По содержательности первое мѣсто во второмъ томѣ принадлежитъ «Деревенскимъ панорамамъ», захватывающимъ жизнь деревни съ различныхъ сторонъ. По лучшимъ по художественности, необыкновенной живости и яркости представленія, является очеркъ «На ходу». Фабулы, разсказа въ общепринятомъ смыслѣ, въ немъ нѣтъ. Это рядъ сценъ и типовъ, живой вереницей проходящихъ предъ читателемъ по мѣрѣ того, какъ авторъ идетъ съ рабочими вдоль линіи будущей желѣзной дороги, набрасывая мимоходомъ свои наблюденія надъ окружающей жизнью. Тутъ и татары, лѣнивые, плутоватые и словно застывшіе въ разъ навсегда опредѣленной для нихъ формѣ; и русскіе крестьяне, сбитые съ обычной колеи голодомъ и холерой, въ то время налетѣвшими на губернію, гдѣ велъ авторъ свои работы; и молодой помѣщикъ, — «не собранный будто», по мѣткой характеристикѣ ямщика, — только что съ университетской скамьи, откуда онъ ничего не вынесъ, никакихъ задачъ, цѣлей, безъ смысла въ жизни и радости; и земскій начальникъ, жалѣющій народъ, съ которымъ онъ совѣтуетъ быть «по-проще», рекомендуя старинный рецептъ конюшни; и, наконецъ, рабочіе автора, разнообразные, характерные и типичные. Непосредственность и живость впечатлѣнія этого очерка усиливается самой формой, свобода которой даетъ автору возможность останавливаться только надъ тѣмъ, что его больше заинтересовало, поразило, тронуло.

Слѣдующій очеркъ «Сочельникъ въ деревнѣ» — страничка, посвященная печальной памяти голоднаго года. Въ бѣдной литературѣ, относящейся къ этому времени, онъ займетъ видное мѣсто, по задушевности и искренности чувства, выдѣляющими этотъ разсказъ среди другихъ, описывающихъ тоже голодный годъ и его ужасы.

Тягостное впечатлѣніе своей «невеселой книги» авторъ какъ бы желаетъ разсѣять, или нѣсколько смягчить, по крайней мѣрѣ, заканчивая ее свѣтлой картинкой идеальной школы, устроенной помѣщикомъ въ память умершаго преждевременно сына. Такая мысль намъ кажется совершенно неудачной, какъ бы ни былъ удаченъ самый разсказъ, не вяжущійся съ общимъ содержаніемъ всей книги. Возможны такіе помѣщики, возможны и такія школы, — но одно свѣтлое явленіе не можетъ освѣтить общаго темнаго фона картины, тѣмъ болѣе, что мы не видимъ условій для его роста и развитія въ окружающей средѣ. Безъ этого очерка книга г. Гарина ничего не потеряла бы, какъ отъ его присутствія ничего не выигрываетъ.

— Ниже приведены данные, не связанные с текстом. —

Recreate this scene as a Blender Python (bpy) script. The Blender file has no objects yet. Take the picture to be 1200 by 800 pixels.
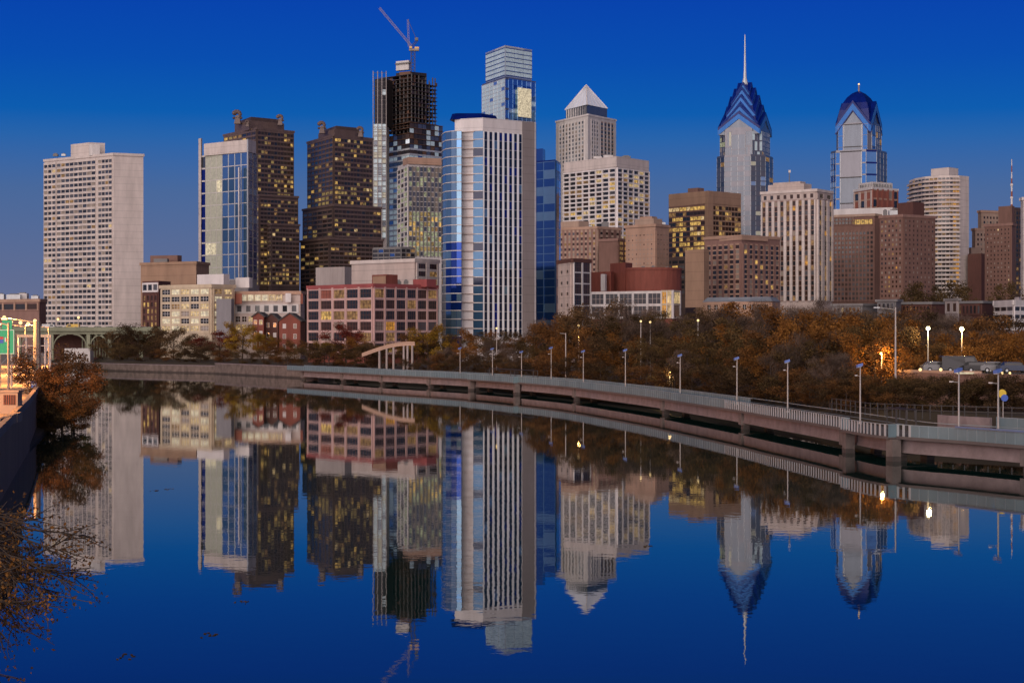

Да и къ чему смягченія правды? Даже самая суровая, она въ себѣ самой носитъ исцѣленіе. И какъ ни темны рисуемыя авторомъ картины, отъ его деревни вѣетъ въ общемъ здоровой силой, такой мощью жизненности, что у читателя ни на минуту нѣтъ сомнѣнія въ возможности иной жизни, иныхъ условій, при которыхъ не дичали бы ни человѣкъ, ни животное, ни растеніе.